I have been a Bible teacher for almost 30 years now. Clearly, there are some books and passages in the Bible which are a sheer joy to teach and there are others which…well, let’s just say they challenge my ability to “keep it fresh”. One of the passages I LOVE to teach is in Matthew: the sermon on the mount. I know many scholars and commentators believe this “sermon” is actually just Matthew’s compilation and summary of many lessons Jesus taught over a period of time. I understand that theory and I am not nearly enough of a Bible scholar to debate it. But personally, I don’t like it. I very much prefer the amazing mental picture I have in my mind of Jesus sitting on the hillside and looking out over a crowd of people whose hearts and minds he knew (just like he knew the circumstances of the Samaritan woman at the well, and he knew the heart of the rich young ruler) and then turning to his disciples and teaching an utterly awesome lesson about seeing the world through kingdom-colored glasses.
That, after all, is the common theme running throughout the sermon (or sermons) on the mount. Jesus came to help us see things differently than the world has taught us to see. For example, he helps us to see the law in all its dimensions, rather than just the shallow, one-dimensional view of the Pharisees. He helped the disciples to see the entire concept of “righteousness” differently than their institutional religion had taught it to them.

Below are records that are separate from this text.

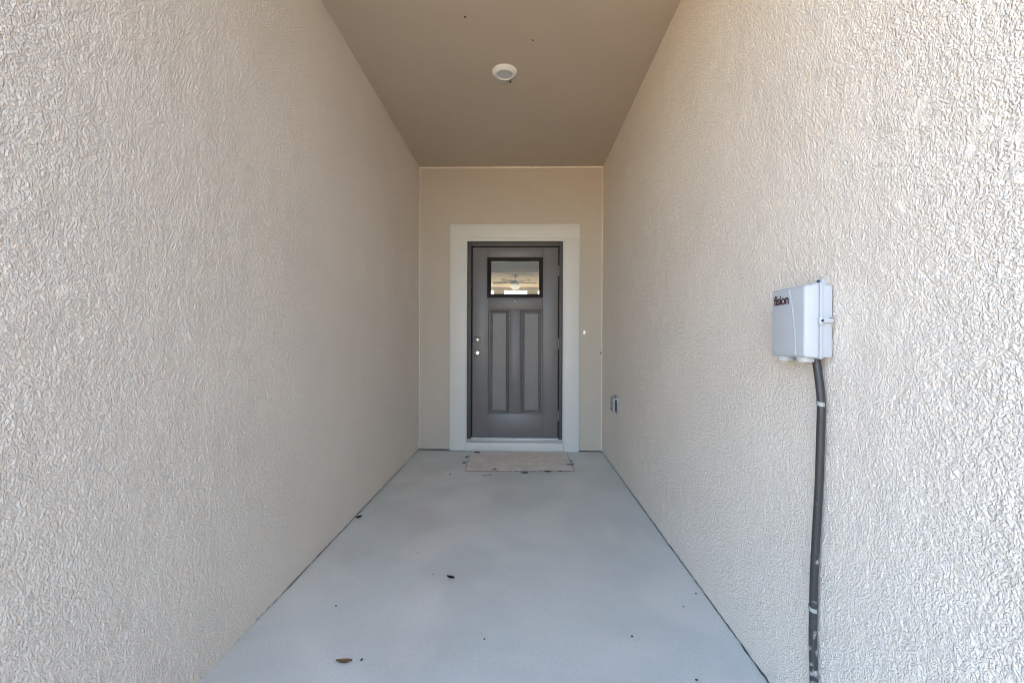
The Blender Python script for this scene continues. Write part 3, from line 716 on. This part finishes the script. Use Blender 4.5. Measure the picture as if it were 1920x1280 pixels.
crumb(-0.4262, 2.0661, 0.004, 'tiny dark dirt crumb left of the dark curled leaf')
crumb(0.7926, 1.9443, 0.0045, 'tiny dark dirt crumb close to the foot of the right wall')
crumb(0.6994, 1.8487, 0.004, 'tiny dark dirt crumb second nearest the right wall')
crumb(0.431, 1.6557, 0.005, 'tiny dark dirt crumb on the right half of the floor')
crumb(0.5934, 1.4478, 0.005, 'tiny dark dirt crumb at the bottom right of the floor')
crumb(-0.1378, 1.6248, 0.004, 'tiny dark dirt crumb near the middle of the floor')
crumb(-0.6039, 3.6198, 0.008, 'dark dirt crumb left of the mat front corner')

# insects resting on ceiling and wall
def bug(loc, s, label, nrm):
    m_ = MB(); q = Vector(nrm).to_track_quat('Z', 'Y')
    root = empty('insect', loc, label, 'insect', 'dark insects on the ceiling and wall')
    body = MB().lathe([(0.15, -1.0), (0.42, -0.7), (0.5, -0.2), (0.4, 0.25), (0.3, 0.35), (0.36, 0.55), (0.3, 0.85), (0.1, 1.0)], (0, 0, 0.55), (1, 0, 0), n=10).build('body', 'leaf_dark', root, smooth=True)
    lg = MB()
    for sx in (-0.3, 0.1, 0.45):
        for sy in (-1, 1): lg.tube([(sx, sy * 0.3, 0.55), (sx + 0.1, sy * 0.8, 0.75), (sx + 0.15, sy * 1.1, 0.02)], 0.06, n=5)
    legs = lg.build('legs', 'leaf_dark', root)
    for c in (body, legs): c.matrix_parent_inverse = Matrix.Identity(4)
    root.scale = (s, s, s); root.rotation_euler = (q @ Matrix.Rotation(0.6, 3, 'Z').to_quaternion()).to_euler()
bug((-0.3212, 2.3646, ZC), 0.0065, 'tiny dark insect on the ceiling, left of the round light', (0, 0, -1))
bug((0.0594, 2.5558, ZC), 0.0055, 'tiny dark insect on the ceiling, right of the round light', (0, 0, -1))
bug((-0.0851, 2.962, ZC), 0.008, 'tiny dark insect on the ceiling touching the round light', (0, 0, -1))
bug((0.816, D, 1.0205), 0.010, 'tiny dark insect on the end wall by the right corner', (0, -1, 0))
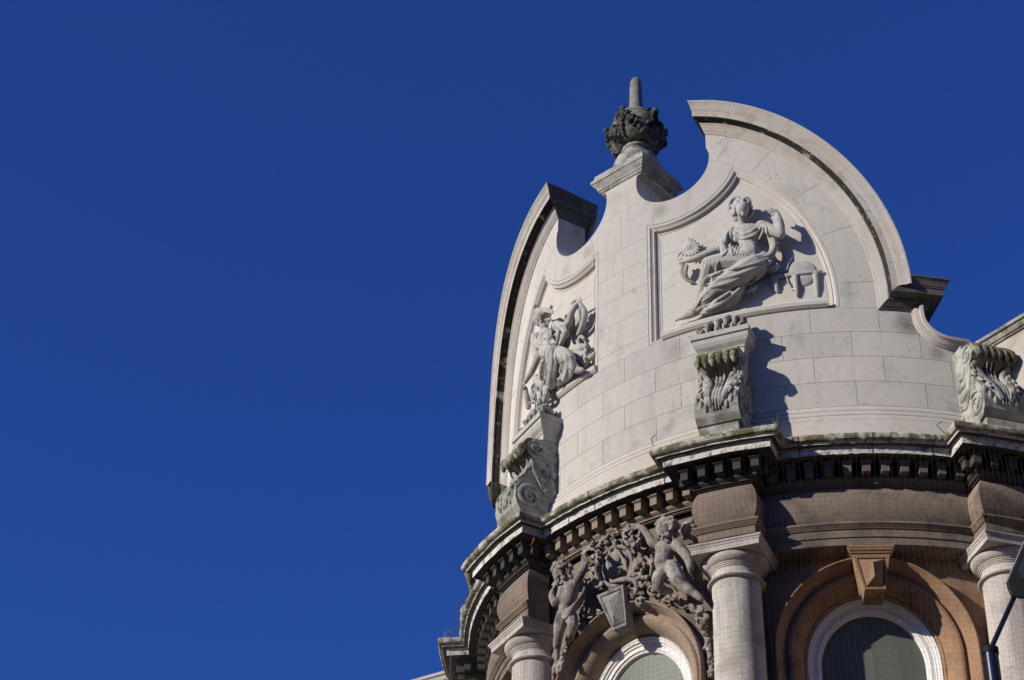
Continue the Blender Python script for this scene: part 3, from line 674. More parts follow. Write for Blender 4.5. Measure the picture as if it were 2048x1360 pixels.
class Relief:
    """builds in the plane of a wall: (x, y) along it, d = distance the stone stands out"""
    def __init__(s, r, ox, oy, k, ppm, dk=1): s.dk = dk; s.r, s.ox, s.oy, s.k, s.ppm = r, ox, oy, k, ppm; s.mb = MB()
    def P(s, x, y, d): return CY(s.ox + x / s.k, s.oy + y / s.k, s.r + d * s.dk)
    def R(s, q): return q / s.k / s.ppm
    def t(s, pts, rad, n=5, seg=8, sm=True):
        """tube through (x, y, d) points, radius in drawing units"""
        pts = [tuple(p) for p in pts]; m_ = len(pts)
        if not hasattr(rad, '__len__'): rad = [rad] * m_
        Q = spline(pts, n) if sm and m_ > 2 else [np.array(p, float) for p in pts]
        rr = np.interp(np.linspace(0, m_ - 1, len(Q)), range(m_), rad)
        s.mb.tube([s.P(*q) for q in Q], [s.R(q) for q in rr], seg)
    def look(s, *obs):
        s.bvh = []
        for o in obs: me = o.data; s.bvh.append(BVHTree.FromPolygons([v.co[:] for v in me.vertices], [p.vertices[:] for p in me.polygons]))
    def hug(s, pts, q, n=5, lift=.25, seg=7):
        """a fold of cloth that lies on the figure below it"""
        Q = spline(pts, n) if len(pts) > 2 else [np.array(p, float) for p in pts]; C = []
        for x, y, d in Q:
            a, b = s.P(x, y, 1.0), s.P(x, y, -.02); v = (b - a) / np.linalg.norm(b - a); best = None
            for t in s.bvh:
                h = t.ray_cast(Vector(a), Vector(v))
                if h[0] is not None and (best is None or h[3] < best): best = h[3]
            C.append((a, v, best if best is not None else np.linalg.norm(s.P(x, y, d) - a)))
        k = np.array([c[2] for c in C]); kp = np.r_[k[:1], k, k[-1:]]; k = np.minimum(k, (kp[:-2] + kp[1:-1] + kp[2:]) / 3)
        rr = np.interp(np.linspace(0, 1, len(Q)), [0, .15, .5, .85, 1], [q * .35, q * .9, q, q * .9, q * .35])
        s.mb.tube([c[0] + c[1] * (kk - lift * s.R(r)) for c, kk, r in zip(C, k, rr)], [s.R(r) for r in rr], seg)
    def e(s, x, y, d, rx, ry, rd, rot=0, nu=12, nv=9):
        c = s.P(x, y, d); u = s.P(x + 1, y, d) - c; u /= np.linalg.norm(u); n = np.array([c[0], c[1], 0]); n /= np.linalg.norm(n)
        v = np.cross(n, u); v /= np.linalg.norm(v); u = np.cross(v, n); q = radians(rot)
        a, b = u * cos(q) + v * sin(q), v * cos(q) - u * sin(q)
        s.mb.ell(c, s.R(rx), s.R(ry), s.R(rd), [a, b, n], nu, nv)
    def flush(s, name, mat, par, **k):
        o = sculpt(name, s.mb, mat, par, **k); s.mb = MB(); return o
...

But before any of that, he gave us the beatitudes, where he helped us see humanity differently than any of us are otherwise inclined to see it.
Jesus looked across the crowd and saw hurting people. He saw the “poor in spirit” and told the disciples those people will be valued in the kingdom. He saw those whose hearts were broken by the loss of a loved one and he told the disciples the kingdom will treat those people differently. He saw meek, gentle, lowly people and told the disciples that the kingdom of Heaven will see those people in a new light. At the end of the beatitudes, he even saw the future of the disciples themselves and gave them words of encouragement to hold onto when their own suffering comes. Through these 12 short verses of Matthew’s gospel, we receive our own pair of kingdom-colored glasses, through which we can see people differently.
And if there is anything the church needs today, it is the ability to see people differently…to see people the way God sees them, the way Jesus saw them. What a difference that would make in His church!